If requests for the investment Renewable Energy Cost-Recovery Incentive Program (Cost-Recovery Incentive Program) payments exceed the amount of funds available for credit to the participating light and power business, no new applications may be approved for the light and power business. Light and power businesses providing electrical service solely within a county with a population between 39,000 and 43,500 must reduce payments proportionally once request for the Cost-Recovery Incentive Program exceeds the amount of funds available for the PUT credit.
Incentive payments to participants in a community solar project owned by a limited liability company with a nonprofit housing organization participating as a managing member for the purposes of accessing assistance from the Commission may account for more than 15 percent of the total allowable PUT credit.
Option to Purchase Community Solar Project.
A local government entity that hosts a community solar project on its property has the option of purchasing the solar energy system from the owner at fair market value after the expiration of the Cost-Recovery Incentive Program. The fair market value must take into consideration the following: (1) the energy production from the solar energy system over its remaining useful life; (2) the cost of the lease for the property that the solar energy system is located; and (3) maintenance, insurance, and cost of removal of the solar energy system if the host facility decides not to renew the lease.
Washington State University.
The Washington State University may charge for services to cover the cost of processing applications and related technical assistance to effectively administer the Cost-Recovery Incentive Program. If the Washington State University charges for these activities, an applicant must submit a payment along with the initial application. Application charges may not exceed fair and reasonable costs associated with the necessary and effective oversight of the cost recovery program.
Appropriation: None.
Fiscal Note: Available.
Effective Date: The bill takes effect 90 days after adjournment of the session in which the bill is passed.
Staff Summary of Public Testimony (Technology, Energy & Communications):
(In support) The Renewable Energy Cost-Recovery Incentive Program (Cost-Recovery Incentive Program) is a great incentive for the development of manufacturing in the state.

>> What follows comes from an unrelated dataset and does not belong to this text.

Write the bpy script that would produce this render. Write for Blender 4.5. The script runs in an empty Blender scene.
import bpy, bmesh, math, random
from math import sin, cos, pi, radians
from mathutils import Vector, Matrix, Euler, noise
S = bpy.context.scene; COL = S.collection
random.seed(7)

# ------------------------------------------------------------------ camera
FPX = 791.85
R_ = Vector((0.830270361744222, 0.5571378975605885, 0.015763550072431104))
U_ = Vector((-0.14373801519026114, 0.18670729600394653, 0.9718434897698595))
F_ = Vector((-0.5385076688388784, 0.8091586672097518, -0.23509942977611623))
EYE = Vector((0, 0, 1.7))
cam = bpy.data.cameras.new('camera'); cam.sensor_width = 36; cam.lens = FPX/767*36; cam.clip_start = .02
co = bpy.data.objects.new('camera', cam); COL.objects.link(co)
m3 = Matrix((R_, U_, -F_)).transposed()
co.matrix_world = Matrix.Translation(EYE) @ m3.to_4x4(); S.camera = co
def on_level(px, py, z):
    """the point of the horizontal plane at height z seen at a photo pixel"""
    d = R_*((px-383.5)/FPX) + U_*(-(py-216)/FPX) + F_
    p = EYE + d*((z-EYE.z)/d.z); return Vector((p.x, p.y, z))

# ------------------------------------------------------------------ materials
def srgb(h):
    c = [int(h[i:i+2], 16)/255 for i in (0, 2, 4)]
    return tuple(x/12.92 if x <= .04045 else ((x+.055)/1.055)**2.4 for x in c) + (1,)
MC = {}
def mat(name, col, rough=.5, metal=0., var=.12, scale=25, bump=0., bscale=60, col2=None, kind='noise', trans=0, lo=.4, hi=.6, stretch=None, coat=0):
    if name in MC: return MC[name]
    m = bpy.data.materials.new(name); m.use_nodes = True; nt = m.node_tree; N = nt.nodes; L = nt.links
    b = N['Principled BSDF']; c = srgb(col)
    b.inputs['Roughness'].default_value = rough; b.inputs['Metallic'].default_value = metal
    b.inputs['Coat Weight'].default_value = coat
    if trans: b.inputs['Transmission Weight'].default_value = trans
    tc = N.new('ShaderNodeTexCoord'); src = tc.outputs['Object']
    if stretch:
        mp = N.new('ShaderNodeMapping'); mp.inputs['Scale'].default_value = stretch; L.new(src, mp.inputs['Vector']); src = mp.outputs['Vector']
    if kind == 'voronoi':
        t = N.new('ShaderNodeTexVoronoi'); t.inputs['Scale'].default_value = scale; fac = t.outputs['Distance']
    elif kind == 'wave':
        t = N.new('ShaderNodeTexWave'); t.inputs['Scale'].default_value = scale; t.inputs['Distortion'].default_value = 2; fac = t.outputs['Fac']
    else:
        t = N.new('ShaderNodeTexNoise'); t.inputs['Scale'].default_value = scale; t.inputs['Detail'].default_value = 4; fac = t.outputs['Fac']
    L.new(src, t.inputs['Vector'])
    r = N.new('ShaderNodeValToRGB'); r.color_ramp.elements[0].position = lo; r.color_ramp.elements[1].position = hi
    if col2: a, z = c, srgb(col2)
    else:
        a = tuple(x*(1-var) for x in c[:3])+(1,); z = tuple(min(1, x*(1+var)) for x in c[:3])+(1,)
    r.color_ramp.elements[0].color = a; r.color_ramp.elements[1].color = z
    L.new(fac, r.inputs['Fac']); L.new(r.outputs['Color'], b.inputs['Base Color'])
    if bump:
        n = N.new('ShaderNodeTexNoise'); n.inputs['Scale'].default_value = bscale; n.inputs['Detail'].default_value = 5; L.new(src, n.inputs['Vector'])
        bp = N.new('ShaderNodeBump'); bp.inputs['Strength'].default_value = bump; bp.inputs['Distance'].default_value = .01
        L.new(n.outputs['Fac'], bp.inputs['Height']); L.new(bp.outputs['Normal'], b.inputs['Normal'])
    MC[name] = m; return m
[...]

However, one of the problems with the program has been its complexity. For example, when there are more than about 11 participants in a company-owned community solar project (company-owned project), federal securities laws start to arise, limiting the amount of investments that can occur under a company-owned project. The bill seeks to resolve this issue by allowing fewer members to invest and participate in a company-owned project. This is accomplished by increasing the annual incentive payment level from $5,000 to $25,000. The bill helps provide investment certainty for all investors who participate in the Cost-Recovery Incentive Program by limiting new entrants into the program once the allowable tax credit is met. Increasing the company-owned project's share of the allowable tax credit from 5 percent to 15 percent will allow more company-owned projects and their members to maximize the federal tax credit they may receive for their investment in these projects.

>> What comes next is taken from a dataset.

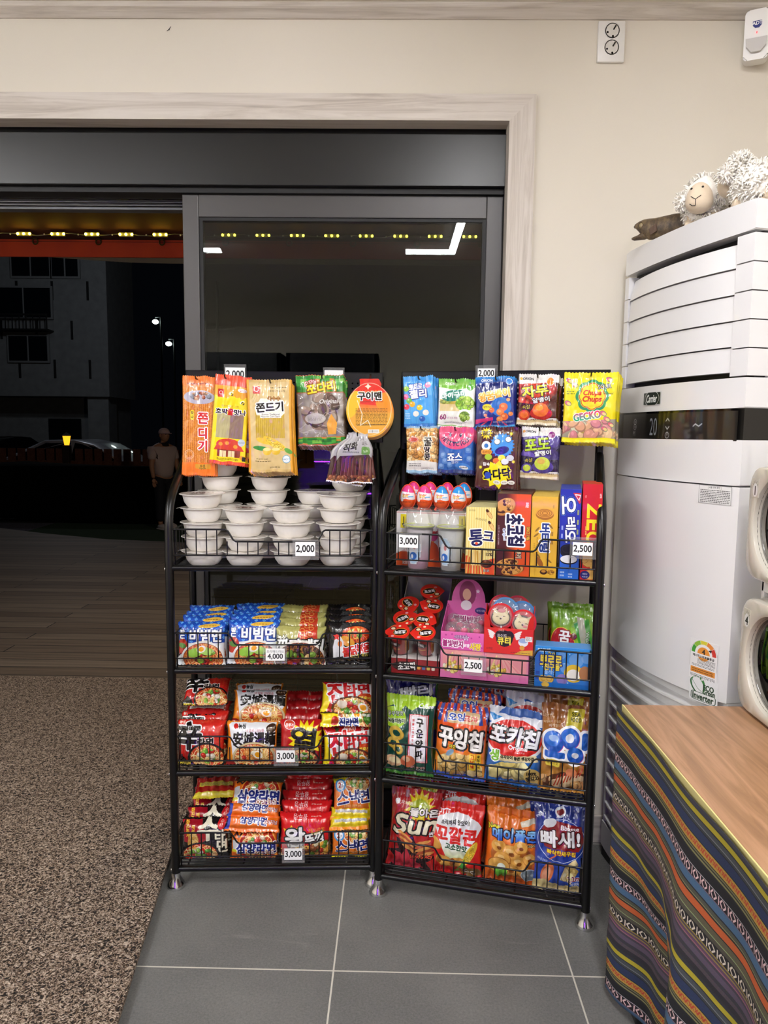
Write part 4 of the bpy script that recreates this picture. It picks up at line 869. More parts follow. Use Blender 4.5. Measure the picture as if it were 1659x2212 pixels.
def d_worm_navy(w, h):
    a = Art(w, h, '#1b2f86'); a.grad('#2a8fd8', '#1b2f86', 0, .16); a.ell(.5, .2, .48, .12, '#14246c'); a.text('ORION', .3, .07, .06, '#e8f2ff', w=.28, b=.005); a.ell(.85, .1, .085, .08, '#3a8ae0'); a.ell(.85, .1, .085, .08, '#fff', ring=.012)
    a.text('왕꿈틀이', .48, .36, .22, ('#ffe27a', '#f09a2a'), o=[('#0e1a50', .045), ('#fff6d0', .016)], w=.78, b=.02, rot=-10); a.ell(.66, .6, .26, .24, '#2f74c8'); a.ell(.3, .6, .12, .08, '#f6e03a'); a.fine(.21, .58, .39, .62, 2, '#333')
    for u, v, r, c in ((.72, .6, .11, '#e8703a'), (.64, .7, .1, '#f08a4a'), (.74, .79, .1, '#e06a34'), (.62, .84, .08, '#f0944a'), (.9, .74, .06, '#e8823c'), (.26, .76, .045, '#f0907a'), (.3, .82, .045, '#f0907a'), (.84, .46, .05, '#f0b07a'), (.42, .66, .07, '#e8703a')): a.ell(u, v, r, r*.9, c); a.ell(u-.02, v-.015, r*.4, r*.3, '#f8b878', al=.7)
    a.poly([(0, .84), (.45, .8), (.45, .86), (0, .93)], '#d83a7a'); a.poly([(0, .93), (1, .85), (1, 1), (0, 1)], '#26357e')
    for x in (.1, .35, .6, .85): a.line([(x, 1), (.5+(x-.5)*.5, .88)], .03, '#c8405a')
    a.text('새콤달콤 왕지렁이젤리', .7, .9, .05, '#e8ecff', w=.5); a.rect(0, .965, 1, 1, '#3f9ad8'); return a
def d_fruit(w, h, fruit, dark, txt, tc, inner):
    a = Art(w, h, '#eceae6'); a.text('ORION', .24, .09, .06, '#444', w=.26, b=.005); a.ell(.07, .09, .035, .035, inner[1])
    m = a.m_poly([(0, .2), (1, .14), (1, .86), (0, .86)]); a._put(m, dark); a.blobs(m*(a.Y < .62*a.H), fruit, 18, .26, 4, 1.15, .3, .12)
    a.poly([(0, .56), (.5, .6), (.6, .86), (0, .86)], dark); a.ell(.78, .14, .1, .1, inner[2]); a.ell(.78, .14, .1, .1, '#fff', ring=.014)
    a.text(txt, .42, .33, .27, tc, o=[('#00000', .02) if 0 else ('#2a1a10', .02)], w=.64, b=.03, rot=-8); a.text('알맹이', .58, .5, .12, '#fff', o=[('#1a1010', .02)], w=.42, b=.008, rot=-10)
    a.text('속살', .22, .65, .1, '#f2e24a', o=[('#1a1010', .015)], rot=-8); a.ell(.6, .77, .28, .16, fruit[0]); a.ell(.58, .7, .2, .17, inner[0]); a.ell(.55, .66, .1, .07, inner[1], al=.7); a.ell(.18, .81, .14, .13, fruit[1]); a.ell(.18, .8, .1, .085, inner[0])
    a.rect(0, .9, 1, 1, '#d8c090'); a.mottle(.02, 9); a.fine(.35, .88, .9, .91, 1, '#754'); a.rect(0, .955, 1, 1, '#e8dcc0'); return a
def d_gecko(w, h):
    a = Art(w, h, '#f2e015'); a.grad('#f6e516', '#ecd80e'); m = a.m_poly([(0, .7), (1, .66), (1, .93), (0, .93)]); a._put(m, '#a39a86')
    a.blobs(m, ['#e2b08a', '#d99a86', '#e8c79a', '#cfd0b0', '#d88a90', '#ecd06a', '#e0a884'], 46, .1, 3, 3.0, .25, .1)
    for r, c in ((.285, '#2f8f5a'), (.235, '#f4c430'), (.225, '#b8451e'), (.212, '#f6dc2a')):
        for k in range(8): a.ell(.53+r*.62*math.cos(k*PI/4), .34+r*.62*math.sin(k*PI/4)*a.W/a.H, r*.48, r*.48, c)
        a.ell(.53, .34, r*.8, r*.8, c)
    a.text('Chupa', .53, .3, .12, '#c8321e', w=.33, b=.01, sh=.2); a.text('Chups', .53, .39, .13, '#c8321e', w=.35, b=.01, sh=.2)
    a.text('GECKO', .45, .62, .13, ('#e04a6a', '#3aa878'), o=[('#222', .035), ('#f6f2ea', .014)], w=.5, b=.02, rot=-10); a.text('SOUR', .75, .2, .08, '#fff', o=[('#222', .016)], w=.24, rot=-8); a.text('crazy taste!', .82, .3, .05, '#3a3a1a', w=.2)
    for u, v in ((.1, .12), (.83, .1), (.2, .18), (.08, .44), (.75, .58), (.82, .66), (.9, .74), (.78, .8)): a.ell(u, v, .07, .045, '#d8607a', 30); a.ell(u+.02, v+.01, .045, .025, '#e8d28a', 30); a.ell(u, v, .07, .045, '#4a8a5a', 30, ring=.008)
    a.rect(0, .94, 1, 1, '#f6ea22'); a.fine(.05, .26, .2, .32, 2, '#6a7a1a'); return a
def d_nuts(w, h):
    a = Art(w, h, '#d9a35c'); a.blobs(np.ones((a.H, a.W)), ['#e0a85c', '#cf8f40', '#ecc07c', '#b97a34', '#f0cf98'], 150, .1, 7, 1.9); a.poly([(0, .74), (.5, .72), (1, .77), (1, 1), (0, 1)], '#ece9e4')
    a.ell(.24, .28, .17, .09, '#b8281e'); a.ell(.24, .28, .15, .075, '#e8d8c0', ring=.012); a.ell(.7, .3, .16, .12, '#f0e6d2', al=.7); a.vtext('꿀땅콩', .7, .33, .16, .2, '#1a120c', o=[('#f4e8d2', .02)], b=.014); a.text('꿀', .72, .33, .26, '#1a120c', o=[('#f4e8d2', .02)], b=.014)
    a.fine(.08, .78, .5, .86, 2, '#444'); a.fine(.5, .88, .9, .92, 2, '#888'); a.rect(0, .94, 1, 1, '#8fb4d0'); a.rect(0, 0, 1, .04, '#8fb4d0'); return a
def d_jellycious(w, h):
    a = Art(w, h, '#2a62b4'); rd = random.Random(1)
    for u, v in ((.14, .62), (.2, .74), (.34, .82), (.86, .5), (.1, .86), (.9, .68)): a.rr(u-.08, v-.06, u+.08, v+.06, .05, '#5a86c4'); a.rr(u-.06, v-.05, u+.04, v+.02, .04, '#7ea4d8')
    a.ell(.5, .16, .52, .42, '#e0507c'); 
    for u in (.33, .62): a.ell(u, .17, .035, .055, '#2a2450'); a.ell(u+.008, .155, .012, .018, '#fff')
    m = a.m_ell(.48, .22, .24, .16)*(1-a.m_ell(.48, .2, .24, .155)); a._put(m*(a.Y > .24*a.H), '#2a2450'); a.arc('JELLYCIOUS', .5, .13, -.4, 68, -68, .105, '#2a2450', b=.012) if 0 else None
    n = 'JELLYCIOUS'
    for i, ch in enumerate(n): t = RAD(-62+124*i/(len(n)-1)); a.text(ch, .5+.42*math.sin(t), .12+.33*math.cos(t)*a.W/a.H, .1, '#2a2450', rot=-math.degrees(t), b=.012)
    a.text('죠스', .48, .65, .19, '#fff', o=[('#1a3f86', .03)], w=.42, b=.02, rot=-3); a.text('젤리', .48, .77, .09, '#e8f0ff', o=[('#1a3f86', .016)], w=.2); a.ell(.72, .86, .22, .1, '#3f7fd0', 8); a.ell(.74, .88, .13, .05, '#f4f6fa', 8)
    for k in range(5): a.star(.66+k*.04, .875, .022, '#1a1a2a', 3)
    a.rect(0, .93, 1, 1, '#22366e'); return a
def d_brown(w, h):
    a = Art(w, h, '#4b2018'); a.star(.24, .11, .15, '#f2d62a', 12, .62); a.text('BIG', .24, .11, .1, '#3a2a08', b=.012, w=.15); a.text('톡톡캔디젤리', .56, .1, .055, '#f0d8b0', w=.3)
    a.star(.62, .3, .3, '#3a86d8', 22, .84); a.ell(.62, .3, .25, .25, '#4a9ae6'); a.ell(.62, .38, .17, .09, '#2a2a7a', -15)
    for u, v in ((.5, .24), (.76, .2)): a.ell(u, v, .075, .07, '#fff'); a.ell(u, v, .075, .07, '#223', ring=.01)
    a.ell(.24, .31, .11, .11, '#f2f4f8'); a.ell(.24, .31, .05, .05, '#3a7ac8'); a.rr(.12, .37, .38, .45, .05, '#f0a43a'); a.text('콜라향', .25, .41, .07, '#7a2a10', w=.2)
    for u, v, c in ((.3, .49, '#a8c83a'), (.5, .55, '#e07030'), (.62, .5, '#f2e84a'), (.82, .5, '#d8dce4'), (.7, .56, '#e8ecf0')): a.ell(u, v, .09, .07, c)
    for u, v in ((.82, .11), (.9, .56), (.12, .66)): a.star(u, v, .05, '#f2e22a', 9, .5)
    a.text('입속에서', .34, .61, .08, '#fff', w=.32, rot=4, b=.008); a.star(.52, .77, .34, '#f6e81e', 9, .72, 10); a.text('와다닥', .52, .77, .24, '#141210', o=[('#f6e81e', .025)], w=.64, b=.03, rot=-8); a.ell(.3, .79, .08, .08, '#2a4ab0')
    for u in (.52, .7, .86): a.ell(u, .9, .085, .05, '#f2efe6'); a.fine(u-.05, .885, u+.05, .915, 2, '#876')
    return a
# --- noodles
def d_bibim(w, h):
    a = Art(w, h, '#1c4fb8'); 
    for i in range(7):
        for j in range(6):
            u, v = .08+i*.15+(j % 2)*.07, .04+j*.085
            for k in range(4): a.ell(u+.02*math.cos(k*PI/2), v+.02*math.sin(k*PI/2), .014, .014, '#62a8ea')
    a.poly([(0, .52), (.3, .5), (.6, .46), (1, .5), (1, 1), (0, 1)], '#e9eef2'); a.ell(.66, .12, .22, .04, '#e4b848', -4); a.fine(.5, .11, .82, .14, 1, '#7a4a10')
    a.text('비빔면', .6, .34, .24, '#fff', o=[('#12307c', .02)], w=.66, b=.035); a.vtext('팔도', .1, .27, .12, .11, '#fff', o=[('#12307c', .015)], b=.012)
    a.ell(.1, .58, .12, .15, '#b8301e', 15); a.ell(.1, .56, .09, .05, '#5a8a3a', 15); a.bowl(.55, .84, .46, .34, '#f6f4ee', '#c4522a', ('#f0a85a', '#e08a3c', '#f6c47e'), ('#8fbf3f', '#c02a1a', '#a8d060', '#7a1c14'), None, 2); a.ell(.38, .72, .16, .09, '#9ccf4a', -10); a.ell(.6, .68, .14, .08, '#b4dc6c', 15); a.ell(.52, .64, .1, .07, '#fbf4e2', -20); a.ell(.52, .64, .055, .045, '#f2a616', -20); return a
def d_chapa(w, h):
    a = Art(w, h, '#a8a45c'); a.grad('#b4b068', '#98944c'); a.poly([(.5, 0), (.82, 0), (.86, .46), (.42, .46)], '#c03a22'); 
    for k in range(9): a.ell(.62+.1*math.sin(k*2.1), .05+k*.045, .05, .035, '#e0a050', ring=.012)
    a.text('농심', .12, .32, .1, '#f4f2e0', o=[('#4a4a1a', .012)], b=.008); a.text('짜파게티', .5, .5, .22, '#f2f2ee', o=[('#1a1a14', .035)], w=.96, b=.03, sh=.12)
    a.rect(0, .66, 1, 1, '#5f2a1a'); a.bowl(.5, .86, .54, .36, '#ece8dc', '#3a1a0e', ('#7a4a22', '#94602e', '#5a3216', '#b07a3c'), ('#6a8f2a', '#b0301e', '#d8b070', '#3a2010'), None, 5); return a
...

(In support with concerns) Several electric cooperatives are participating in community solar projects and others are interested in partnering with independent colleges and universities to create new community solar projects. The bill reduces utility-owned community solar projects (utility-owned projects) share of the allowable tax credit from 25 percent to 15 percent. It is not clear why this reduction is happening. The Cost-Recovery Incentive Program should be expanded a little further to allow nonprofit organizations, such as food banks, to qualify as a host of a community solar project. By allowing nonprofit food banks to locate community solar projects on their properties, a food bank can reduce its power consumption significantly and save money that can then be used to provide needed support to the community. The new multiplier for small wind energy systems is too high and would encourage develop of wind systems where wind resources are not sufficient. The requirement for the customers to reapply annually in order to receive the incentive is not necessary and adds an additional administrative burden for the participants. Utilities are able to monitor the production of renewable energy systems without the consumer having to reapply annually.
(With concerns) The City of Ellensburg has been an early adopter of solar, developing one of the first utility-owned projects under this program. The reduction of the utility-owned projects' share of the allowable tax credit from 25 percent to 15 percent decreases each participant's incentive payments significantly. There is concern about raising the annual incentive limit for company-owned projects to $25,000 and not raising it for others. We recommend maintaining the same level of incentive for all participants in the Cost-Recovery Incentive Program. There is concern about the large incentive offer to small-scale wind systems. There are questions why such a large sum for small scale wind is needed. We recommend finding out how many utility-owned projects are in the works before reducing the utility-owned projects' share of the total allowable credit cap. The wind energy system multiplier should be limited to just those manufactured in Washington. There are concerns about the first-come, first-serve provision that caps future entrants into the program. There may be groups that need more time to develop projects before they are shut out of the program.
(Opposed) None.
Staff Summary of Public Testimony (Ways & Means):
(In support) This bill makes the Renewable Energy Cost-Recovery Incentive Program more efficient. The three fiscal impacts identified in the bill have been removed. The clarification of the definition of solar inverters is critical.
(Opposed) None.
Persons Testifying (Technology, Energy & Communications): (In support) Representative McCoy, prime sponsor; and Gary Shaver, Silicon Energy.
(In support with concerns) Kent Lopez, Washington Rural Electrification Cooperative Association; Robert Coit, Thurston County Food Bank; Greg Scheiderer, Independent Colleges of Washington; and Nancy Atwood, Puget Sound Energy.
(With concerns) Danielle Dixon, Northwest Energy Coalition; Rose Felicano, Seattle City Light; and Victoria Lincoln, Association of Washington Cities.
Persons Testifying (Ways & Means): Gary Shaver and Majken Ryherd, Silicon Energy.
Persons Signed In To Testify But Not Testifying (Technology, Energy & Communications): None.
Persons Signed In To Testify But Not Testifying (Ways & Means): None.